Cour d’appel de Paris, 11 mai 2018
Cour d’appel de Paris, 11 mai 2018

Type de juridiction : Cour d’appel

Juridiction : Cour d’appel de Paris

Thématique : Résidence d’artiste : la question des droits

Résumé

La résidence artistique de Jacques Villeglé, célèbre plasticien, soulève des questions cruciales sur les droits d’auteur. Hébergé par un couple passionné d’art, il a créé plus de 800 œuvres entre 1997 et 2012. Cependant, des tensions ont émergé, le couple revendiquant une part de propriété sur ces œuvres. La juridiction a tranché en faveur de Villeglé, affirmant que les contributions du couple étaient techniques, sans apport créatif. L’article L 113-1 du Code de la propriété intellectuelle a été déterminant, confirmant que la qualité d’auteur revient à celui sous le nom duquel l’œuvre est divulguée.

Affaire Jacques Villeglé

Toute collaboration avec un artiste, y compris la fourniture d’avantages en nature (hébergement compris) doit faire l’objet d’une formalisation. En la matière le contrat de résidence artistique est parfaitement adapté. Jacques Villeglé est un artiste plasticien et peintre né à Quimper en 1926, appartenant au mouvement des nouveaux réalistes et ayant acquis une notoriété internationale. Il créé notamment des tableaux à partir d’affiches lacérées captées dans la rue.

Résidence artistique informelle

L’artiste avait été hébergé par un couple passionné d’art contemporain qui, après avoir créé dans les années 90 une galerie d’art, ont accueilli l’artiste dans leur propriété située dans le Lot et Garonne.  Au cours de la période de 1997 à 2012, plus de 800 oeuvres ont été réalisées dans l’atelier dont les célèbres tableaux dits en « affiches lacérées », composés à partir d’affiches de la rue.  Les relations entre les parties s’étant dégradées, le couple a revendiqué une part de 10 à 40% de la propriété des oeuvres réalisées pendant la résidence de l’artiste. Jacques Villeglé a alors fait sommation au couple de lui restituer l’ensemble des oeuvres entreposées, ceux-ci s’opposant à tout déménagement des oeuvres.

Exclusion de la qualification d’œuvres de collaboration

Confirmant une première décision, la juridiction d’appel a fait droit aux demandes de Jacques Villeglé.  L’article L 113-1 du Code de la propriété intellectuelle dispose que la qualité d’auteur appartient, sauf preuve contraire, à celui ou à ceux sous le nom de qui l’oeuvre est divulguée. Selon l’article L 113-2 du Code de la propriété intellectuelle est dite de collaboration l’oeuvre à la création de laquelle ont concouru plusieurs personnes physiques. L’oeuvre de collaboration suppose de la part des coauteurs un apport personnel dérivant d’une activité créatrice et une participation concertée de ceux-ci.

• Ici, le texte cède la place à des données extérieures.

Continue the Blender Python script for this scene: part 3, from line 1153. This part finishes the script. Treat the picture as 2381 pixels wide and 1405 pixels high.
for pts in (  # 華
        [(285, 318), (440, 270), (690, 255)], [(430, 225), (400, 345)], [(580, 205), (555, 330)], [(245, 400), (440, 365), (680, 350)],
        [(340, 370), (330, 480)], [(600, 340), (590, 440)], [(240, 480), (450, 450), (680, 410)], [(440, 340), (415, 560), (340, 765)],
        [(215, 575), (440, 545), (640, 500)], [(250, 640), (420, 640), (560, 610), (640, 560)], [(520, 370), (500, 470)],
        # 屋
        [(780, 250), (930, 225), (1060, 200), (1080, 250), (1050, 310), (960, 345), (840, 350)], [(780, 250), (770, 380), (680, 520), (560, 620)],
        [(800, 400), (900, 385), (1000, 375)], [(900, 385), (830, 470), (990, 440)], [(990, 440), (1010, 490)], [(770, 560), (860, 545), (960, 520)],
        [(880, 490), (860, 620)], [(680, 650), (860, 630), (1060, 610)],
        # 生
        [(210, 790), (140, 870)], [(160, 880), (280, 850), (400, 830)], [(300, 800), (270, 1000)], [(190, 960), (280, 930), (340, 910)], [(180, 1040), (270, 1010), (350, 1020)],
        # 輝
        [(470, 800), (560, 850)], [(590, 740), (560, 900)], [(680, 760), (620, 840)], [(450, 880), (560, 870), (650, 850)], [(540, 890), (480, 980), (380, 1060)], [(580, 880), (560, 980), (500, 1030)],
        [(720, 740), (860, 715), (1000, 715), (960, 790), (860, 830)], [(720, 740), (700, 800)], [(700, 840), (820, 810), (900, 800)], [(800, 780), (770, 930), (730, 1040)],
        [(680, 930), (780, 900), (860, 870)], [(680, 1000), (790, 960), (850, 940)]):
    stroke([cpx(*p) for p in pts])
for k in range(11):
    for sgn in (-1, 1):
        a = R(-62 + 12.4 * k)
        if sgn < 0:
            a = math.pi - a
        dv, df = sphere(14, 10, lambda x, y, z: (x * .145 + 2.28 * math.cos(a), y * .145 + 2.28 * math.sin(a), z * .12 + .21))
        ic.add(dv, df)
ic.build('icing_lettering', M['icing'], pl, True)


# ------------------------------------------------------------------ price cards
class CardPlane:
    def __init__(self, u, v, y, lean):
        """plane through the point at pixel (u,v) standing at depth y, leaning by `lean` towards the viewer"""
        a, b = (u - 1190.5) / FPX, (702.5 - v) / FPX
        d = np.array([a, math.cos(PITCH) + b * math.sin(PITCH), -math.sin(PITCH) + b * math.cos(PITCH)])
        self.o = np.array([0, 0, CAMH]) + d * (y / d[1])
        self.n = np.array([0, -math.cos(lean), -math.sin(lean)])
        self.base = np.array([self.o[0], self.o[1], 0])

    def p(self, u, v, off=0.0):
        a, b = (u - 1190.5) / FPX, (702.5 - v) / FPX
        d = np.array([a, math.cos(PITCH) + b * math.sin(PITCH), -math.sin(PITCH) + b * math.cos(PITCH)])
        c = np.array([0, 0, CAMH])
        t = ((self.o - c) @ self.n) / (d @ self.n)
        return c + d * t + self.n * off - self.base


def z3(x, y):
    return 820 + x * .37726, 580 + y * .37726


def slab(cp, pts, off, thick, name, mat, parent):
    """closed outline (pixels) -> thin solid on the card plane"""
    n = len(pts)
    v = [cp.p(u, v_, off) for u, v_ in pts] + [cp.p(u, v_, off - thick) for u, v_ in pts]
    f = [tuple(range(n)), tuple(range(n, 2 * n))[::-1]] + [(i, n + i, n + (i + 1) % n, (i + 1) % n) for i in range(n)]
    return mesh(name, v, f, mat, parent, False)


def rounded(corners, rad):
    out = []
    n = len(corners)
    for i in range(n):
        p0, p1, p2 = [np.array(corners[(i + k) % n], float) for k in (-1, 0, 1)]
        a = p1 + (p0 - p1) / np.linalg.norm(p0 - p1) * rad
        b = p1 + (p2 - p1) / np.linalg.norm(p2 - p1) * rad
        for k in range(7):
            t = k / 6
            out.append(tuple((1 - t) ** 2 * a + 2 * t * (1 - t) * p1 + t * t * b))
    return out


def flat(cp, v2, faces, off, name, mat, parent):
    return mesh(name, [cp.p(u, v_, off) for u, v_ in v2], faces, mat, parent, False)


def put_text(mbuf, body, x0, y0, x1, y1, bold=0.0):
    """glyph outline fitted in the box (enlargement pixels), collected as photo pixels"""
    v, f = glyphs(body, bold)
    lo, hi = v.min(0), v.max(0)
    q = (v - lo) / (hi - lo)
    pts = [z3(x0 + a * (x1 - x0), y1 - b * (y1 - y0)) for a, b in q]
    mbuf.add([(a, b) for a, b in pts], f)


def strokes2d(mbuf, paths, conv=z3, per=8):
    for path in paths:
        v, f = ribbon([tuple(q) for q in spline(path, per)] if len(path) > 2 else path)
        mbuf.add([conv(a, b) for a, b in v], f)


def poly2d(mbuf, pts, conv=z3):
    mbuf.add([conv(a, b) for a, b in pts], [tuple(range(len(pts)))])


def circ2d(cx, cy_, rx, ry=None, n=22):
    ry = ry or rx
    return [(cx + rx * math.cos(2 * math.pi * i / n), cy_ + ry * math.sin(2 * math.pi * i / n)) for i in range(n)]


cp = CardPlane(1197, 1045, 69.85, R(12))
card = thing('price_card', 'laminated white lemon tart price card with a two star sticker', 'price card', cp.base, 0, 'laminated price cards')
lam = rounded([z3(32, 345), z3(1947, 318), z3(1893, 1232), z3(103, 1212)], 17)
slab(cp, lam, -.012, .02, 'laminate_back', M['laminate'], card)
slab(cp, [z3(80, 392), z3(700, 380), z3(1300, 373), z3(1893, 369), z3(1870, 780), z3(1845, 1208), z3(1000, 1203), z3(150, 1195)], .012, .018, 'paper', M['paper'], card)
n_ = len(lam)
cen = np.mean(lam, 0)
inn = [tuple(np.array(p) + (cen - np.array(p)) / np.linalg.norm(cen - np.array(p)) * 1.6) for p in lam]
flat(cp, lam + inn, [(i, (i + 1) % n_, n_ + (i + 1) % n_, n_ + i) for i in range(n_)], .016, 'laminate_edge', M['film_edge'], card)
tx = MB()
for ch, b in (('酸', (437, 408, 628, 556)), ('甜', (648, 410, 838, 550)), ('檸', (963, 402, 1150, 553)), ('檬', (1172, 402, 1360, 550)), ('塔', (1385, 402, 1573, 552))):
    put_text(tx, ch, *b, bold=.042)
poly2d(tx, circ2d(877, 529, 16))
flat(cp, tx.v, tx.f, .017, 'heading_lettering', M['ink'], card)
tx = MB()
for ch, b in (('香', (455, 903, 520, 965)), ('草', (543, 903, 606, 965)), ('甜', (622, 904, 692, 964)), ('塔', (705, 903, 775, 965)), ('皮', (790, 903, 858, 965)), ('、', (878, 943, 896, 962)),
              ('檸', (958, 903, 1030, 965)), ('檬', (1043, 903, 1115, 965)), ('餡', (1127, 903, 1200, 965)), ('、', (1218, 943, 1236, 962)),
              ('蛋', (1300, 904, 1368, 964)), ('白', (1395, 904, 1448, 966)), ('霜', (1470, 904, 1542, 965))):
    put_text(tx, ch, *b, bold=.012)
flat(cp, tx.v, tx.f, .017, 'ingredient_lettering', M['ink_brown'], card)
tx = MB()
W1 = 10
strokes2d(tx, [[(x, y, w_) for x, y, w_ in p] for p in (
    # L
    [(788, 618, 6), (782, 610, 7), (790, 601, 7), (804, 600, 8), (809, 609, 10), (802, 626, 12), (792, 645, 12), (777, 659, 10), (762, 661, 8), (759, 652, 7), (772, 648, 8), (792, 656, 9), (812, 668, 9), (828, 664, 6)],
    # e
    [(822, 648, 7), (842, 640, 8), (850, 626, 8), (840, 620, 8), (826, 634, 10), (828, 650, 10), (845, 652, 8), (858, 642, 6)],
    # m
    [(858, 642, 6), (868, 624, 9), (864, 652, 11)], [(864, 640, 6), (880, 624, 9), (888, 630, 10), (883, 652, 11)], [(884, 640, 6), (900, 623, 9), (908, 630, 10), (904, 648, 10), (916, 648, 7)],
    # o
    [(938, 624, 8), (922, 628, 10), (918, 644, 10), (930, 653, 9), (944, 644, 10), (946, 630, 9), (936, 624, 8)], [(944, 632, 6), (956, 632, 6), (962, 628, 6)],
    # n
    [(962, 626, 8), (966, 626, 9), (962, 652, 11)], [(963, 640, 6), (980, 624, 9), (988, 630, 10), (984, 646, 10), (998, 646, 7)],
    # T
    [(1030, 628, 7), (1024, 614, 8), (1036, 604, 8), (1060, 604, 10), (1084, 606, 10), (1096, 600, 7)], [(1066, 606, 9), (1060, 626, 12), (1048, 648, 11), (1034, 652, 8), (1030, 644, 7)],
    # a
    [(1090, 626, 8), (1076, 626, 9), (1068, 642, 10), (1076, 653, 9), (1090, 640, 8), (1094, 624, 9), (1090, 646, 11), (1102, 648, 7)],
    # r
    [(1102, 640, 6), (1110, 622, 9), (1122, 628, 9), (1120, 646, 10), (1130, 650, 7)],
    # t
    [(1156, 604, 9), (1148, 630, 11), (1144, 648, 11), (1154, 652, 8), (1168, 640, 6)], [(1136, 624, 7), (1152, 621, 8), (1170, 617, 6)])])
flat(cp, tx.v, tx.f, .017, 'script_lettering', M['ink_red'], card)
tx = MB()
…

La présomption légale jouait donc en faveur de l’artiste.  Le couple a prétendu sans succès qu’il existait un accord afin de garder occulte leur qualité de « nègre artistique ».  Les époux  prétendaient avoir collaboré à la création des oeuvres réalisées dans l’Atelier expliquant que le processus créatif d’un tableau en affiches lacérées se décomposait en cinq étapes distinctes : le choix et la captation de l’affiche dans la rue, son transport jusqu’à l’atelier ; le cadrage de l’affiche qui comprend le redécoupage et les lacérations ; la fabrication des châssis et leur entoilage ; le marouflage de l’affiche cadrée sur le châssis entoilé avec les lacérations finales ; l’inscription des titres des oeuvres au dos des tableaux. Les juges ont conclu que le couple avait réalisé des opérations matérielles et techniques mais échouait à rapporter la preuve d’un apport créatif de leur part dans les tableaux en affiches lacérées. Les juges ont ordonné la restitution de toutes les œuvres au profit de l’artiste.

Conditions de la société créée de fait

Le couple a également tenté de faire reconnaître l’existence d’une société de fait par des apports en numéraire, notamment par l’achat de châssis pour les tableaux et d’autres fournitures, par la participation aux bénéfices et aux économies, notamment par le partage des bénéfices des ventes des oeuvres, la contribution aux pertes, notamment la contribution aux frais engagés concernant les frais de fonctionnement de l’Atelier. Or, ni la preuve de la volonté de partager les bénéfices et les pertes, ni surtout celle d’un affectio societatis n’était établie.